Stated task
Copy exactly, please, the lines of the data from its start through the line containing "m, nt, N, L = new_mat('glass');".

* * * * *

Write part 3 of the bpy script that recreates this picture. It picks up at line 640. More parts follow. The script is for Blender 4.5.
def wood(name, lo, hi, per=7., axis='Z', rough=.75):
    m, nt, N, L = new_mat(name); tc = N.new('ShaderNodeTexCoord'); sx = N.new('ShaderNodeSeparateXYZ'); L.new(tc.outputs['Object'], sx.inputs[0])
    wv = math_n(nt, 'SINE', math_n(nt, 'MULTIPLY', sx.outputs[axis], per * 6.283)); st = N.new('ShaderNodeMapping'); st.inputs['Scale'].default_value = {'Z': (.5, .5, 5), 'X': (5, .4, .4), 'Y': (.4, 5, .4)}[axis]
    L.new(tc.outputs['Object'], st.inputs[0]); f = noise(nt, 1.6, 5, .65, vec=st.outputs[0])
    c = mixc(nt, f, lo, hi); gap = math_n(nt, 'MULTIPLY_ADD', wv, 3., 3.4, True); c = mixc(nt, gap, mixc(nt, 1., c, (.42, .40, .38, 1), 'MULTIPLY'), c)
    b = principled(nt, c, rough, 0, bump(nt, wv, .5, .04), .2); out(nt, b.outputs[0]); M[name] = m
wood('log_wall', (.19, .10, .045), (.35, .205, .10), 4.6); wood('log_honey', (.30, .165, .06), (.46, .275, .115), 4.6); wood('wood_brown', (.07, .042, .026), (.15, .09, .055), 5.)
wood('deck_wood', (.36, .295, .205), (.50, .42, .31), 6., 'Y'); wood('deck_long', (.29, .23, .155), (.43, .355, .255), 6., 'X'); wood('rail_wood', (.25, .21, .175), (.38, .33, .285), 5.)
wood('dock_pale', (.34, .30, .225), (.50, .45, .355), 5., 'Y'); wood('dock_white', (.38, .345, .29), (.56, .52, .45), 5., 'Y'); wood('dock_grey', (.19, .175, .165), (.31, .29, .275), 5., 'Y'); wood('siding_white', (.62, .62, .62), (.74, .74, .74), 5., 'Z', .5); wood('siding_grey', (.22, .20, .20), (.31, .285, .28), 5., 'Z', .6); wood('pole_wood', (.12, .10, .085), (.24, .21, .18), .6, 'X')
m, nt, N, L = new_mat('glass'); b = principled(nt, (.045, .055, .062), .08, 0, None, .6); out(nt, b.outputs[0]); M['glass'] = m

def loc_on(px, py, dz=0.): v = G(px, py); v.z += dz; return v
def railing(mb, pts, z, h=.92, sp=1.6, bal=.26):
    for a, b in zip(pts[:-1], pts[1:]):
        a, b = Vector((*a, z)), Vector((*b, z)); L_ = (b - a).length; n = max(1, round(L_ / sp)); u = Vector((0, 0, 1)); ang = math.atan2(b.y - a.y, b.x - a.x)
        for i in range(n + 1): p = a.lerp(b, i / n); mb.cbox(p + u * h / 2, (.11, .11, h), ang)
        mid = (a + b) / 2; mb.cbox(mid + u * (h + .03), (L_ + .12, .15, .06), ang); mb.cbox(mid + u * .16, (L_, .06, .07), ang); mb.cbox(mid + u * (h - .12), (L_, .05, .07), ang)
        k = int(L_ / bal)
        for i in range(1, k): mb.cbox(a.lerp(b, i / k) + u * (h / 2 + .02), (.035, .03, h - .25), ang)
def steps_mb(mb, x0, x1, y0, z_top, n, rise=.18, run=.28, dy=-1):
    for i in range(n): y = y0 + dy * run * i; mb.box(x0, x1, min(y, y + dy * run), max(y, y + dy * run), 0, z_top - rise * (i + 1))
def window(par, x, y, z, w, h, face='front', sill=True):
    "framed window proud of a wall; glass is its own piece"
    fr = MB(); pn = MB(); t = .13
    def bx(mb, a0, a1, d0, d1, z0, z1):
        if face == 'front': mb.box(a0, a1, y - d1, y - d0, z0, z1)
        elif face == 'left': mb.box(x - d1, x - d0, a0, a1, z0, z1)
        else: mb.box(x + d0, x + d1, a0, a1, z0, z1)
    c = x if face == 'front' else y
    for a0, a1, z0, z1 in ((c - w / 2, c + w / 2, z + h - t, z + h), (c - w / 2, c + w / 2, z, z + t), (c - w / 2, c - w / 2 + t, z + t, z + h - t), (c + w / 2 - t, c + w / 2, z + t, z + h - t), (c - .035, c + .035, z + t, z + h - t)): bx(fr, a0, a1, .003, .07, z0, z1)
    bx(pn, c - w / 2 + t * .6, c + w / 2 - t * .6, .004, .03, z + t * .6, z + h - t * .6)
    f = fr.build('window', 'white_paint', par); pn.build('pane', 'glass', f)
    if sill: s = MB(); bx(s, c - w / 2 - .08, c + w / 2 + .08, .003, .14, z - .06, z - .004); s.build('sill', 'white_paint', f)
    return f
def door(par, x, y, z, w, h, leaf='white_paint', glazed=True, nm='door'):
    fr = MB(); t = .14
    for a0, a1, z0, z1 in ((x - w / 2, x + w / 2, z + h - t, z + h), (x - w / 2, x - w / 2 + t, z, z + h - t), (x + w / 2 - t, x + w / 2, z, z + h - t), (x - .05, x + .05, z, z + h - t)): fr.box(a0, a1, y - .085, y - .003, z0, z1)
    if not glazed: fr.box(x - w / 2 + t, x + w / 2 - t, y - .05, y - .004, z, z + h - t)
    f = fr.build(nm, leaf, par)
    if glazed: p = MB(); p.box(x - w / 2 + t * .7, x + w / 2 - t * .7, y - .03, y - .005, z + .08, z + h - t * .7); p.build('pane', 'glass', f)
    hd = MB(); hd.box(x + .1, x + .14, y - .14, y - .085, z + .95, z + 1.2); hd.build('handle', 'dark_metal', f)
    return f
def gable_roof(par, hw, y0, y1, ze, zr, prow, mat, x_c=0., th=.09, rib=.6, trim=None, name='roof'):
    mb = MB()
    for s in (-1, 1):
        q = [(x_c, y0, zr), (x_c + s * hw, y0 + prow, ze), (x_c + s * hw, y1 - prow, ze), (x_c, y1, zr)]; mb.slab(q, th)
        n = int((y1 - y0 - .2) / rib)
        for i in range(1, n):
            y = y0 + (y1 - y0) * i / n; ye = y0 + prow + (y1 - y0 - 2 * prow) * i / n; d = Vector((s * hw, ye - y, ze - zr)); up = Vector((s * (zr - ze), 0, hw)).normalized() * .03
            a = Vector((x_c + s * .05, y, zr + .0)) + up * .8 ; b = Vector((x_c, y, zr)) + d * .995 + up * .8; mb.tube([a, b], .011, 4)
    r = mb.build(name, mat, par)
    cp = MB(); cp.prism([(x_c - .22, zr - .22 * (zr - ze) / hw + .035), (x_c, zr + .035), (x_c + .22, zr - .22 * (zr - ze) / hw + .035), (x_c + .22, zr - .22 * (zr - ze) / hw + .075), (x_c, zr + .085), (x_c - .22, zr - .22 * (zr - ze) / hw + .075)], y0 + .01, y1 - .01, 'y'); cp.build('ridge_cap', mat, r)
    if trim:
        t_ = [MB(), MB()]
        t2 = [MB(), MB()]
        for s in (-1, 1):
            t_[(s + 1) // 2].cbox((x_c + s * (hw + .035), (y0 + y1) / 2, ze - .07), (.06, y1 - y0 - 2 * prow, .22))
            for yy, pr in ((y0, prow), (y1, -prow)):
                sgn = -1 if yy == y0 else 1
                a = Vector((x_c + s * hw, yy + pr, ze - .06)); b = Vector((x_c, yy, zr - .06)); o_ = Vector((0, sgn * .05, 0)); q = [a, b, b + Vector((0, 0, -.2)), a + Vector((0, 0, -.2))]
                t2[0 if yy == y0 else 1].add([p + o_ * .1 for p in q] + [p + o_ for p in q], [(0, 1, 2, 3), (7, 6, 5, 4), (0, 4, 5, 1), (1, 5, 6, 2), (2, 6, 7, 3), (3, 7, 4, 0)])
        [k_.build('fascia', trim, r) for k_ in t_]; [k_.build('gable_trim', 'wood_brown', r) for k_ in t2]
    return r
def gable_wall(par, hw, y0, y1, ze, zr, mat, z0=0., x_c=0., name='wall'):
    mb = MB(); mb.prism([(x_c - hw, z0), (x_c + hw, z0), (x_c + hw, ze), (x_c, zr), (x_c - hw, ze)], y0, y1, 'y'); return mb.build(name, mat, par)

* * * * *

Exercise response
Write part 3 of the bpy script that recreates this picture. It picks up at line 640. More parts follow. The script is for Blender 4.5.
def wood(name, lo, hi, per=7., axis='Z', rough=.75):
    m, nt, N, L = new_mat(name); tc = N.new('ShaderNodeTexCoord'); sx = N.new('ShaderNodeSeparateXYZ'); L.new(tc.outputs['Object'], sx.inputs[0])
    wv = math_n(nt, 'SINE', math_n(nt, 'MULTIPLY', sx.outputs[axis], per * 6.283)); st = N.new('ShaderNodeMapping'); st.inputs['Scale'].default_value = {'Z': (.5, .5, 5), 'X': (5, .4, .4), 'Y': (.4, 5, .4)}[axis]
    L.new(tc.outputs['Object'], st.inputs[0]); f = noise(nt, 1.6, 5, .65, vec=st.outputs[0])
    c = mixc(nt, f, lo, hi); gap = math_n(nt, 'MULTIPLY_ADD', wv, 3., 3.4, True); c = mixc(nt, gap, mixc(nt, 1., c, (.42, .40, .38, 1), 'MULTIPLY'), c)
    b = principled(nt, c, rough, 0, bump(nt, wv, .5, .04), .2); out(nt, b.outputs[0]); M[name] = m
wood('log_wall', (.19, .10, .045), (.35, .205, .10), 4.6); wood('log_honey', (.30, .165, .06), (.46, .275, .115), 4.6); wood('wood_brown', (.07, .042, .026), (.15, .09, .055), 5.)
wood('deck_wood', (.36, .295, .205), (.50, .42, .31), 6., 'Y'); wood('deck_long', (.29, .23, .155), (.43, .355, .255), 6., 'X'); wood('rail_wood', (.25, .21, .175), (.38, .33, .285), 5.)
wood('dock_pale', (.34, .30, .225), (.50, .45, .355), 5., 'Y'); wood('dock_white', (.38, .345, .29), (.56, .52, .45), 5., 'Y'); wood('dock_grey', (.19, .175, .165), (.31, .29, .275), 5., 'Y'); wood('siding_white', (.62, .62, .62), (.74, .74, .74), 5., 'Z', .5); wood('siding_grey', (.22, .20, .20), (.31, .285, .28), 5., 'Z', .6); wood('pole_wood', (.12, .10, .085), (.24, .21, .18), .6, 'X')
m, nt, N, L = new_mat('glass'); b = principled(nt, (.045, .055, .062), .08, 0, None, .6); out(nt, b.outputs[0]); M['glass'] = m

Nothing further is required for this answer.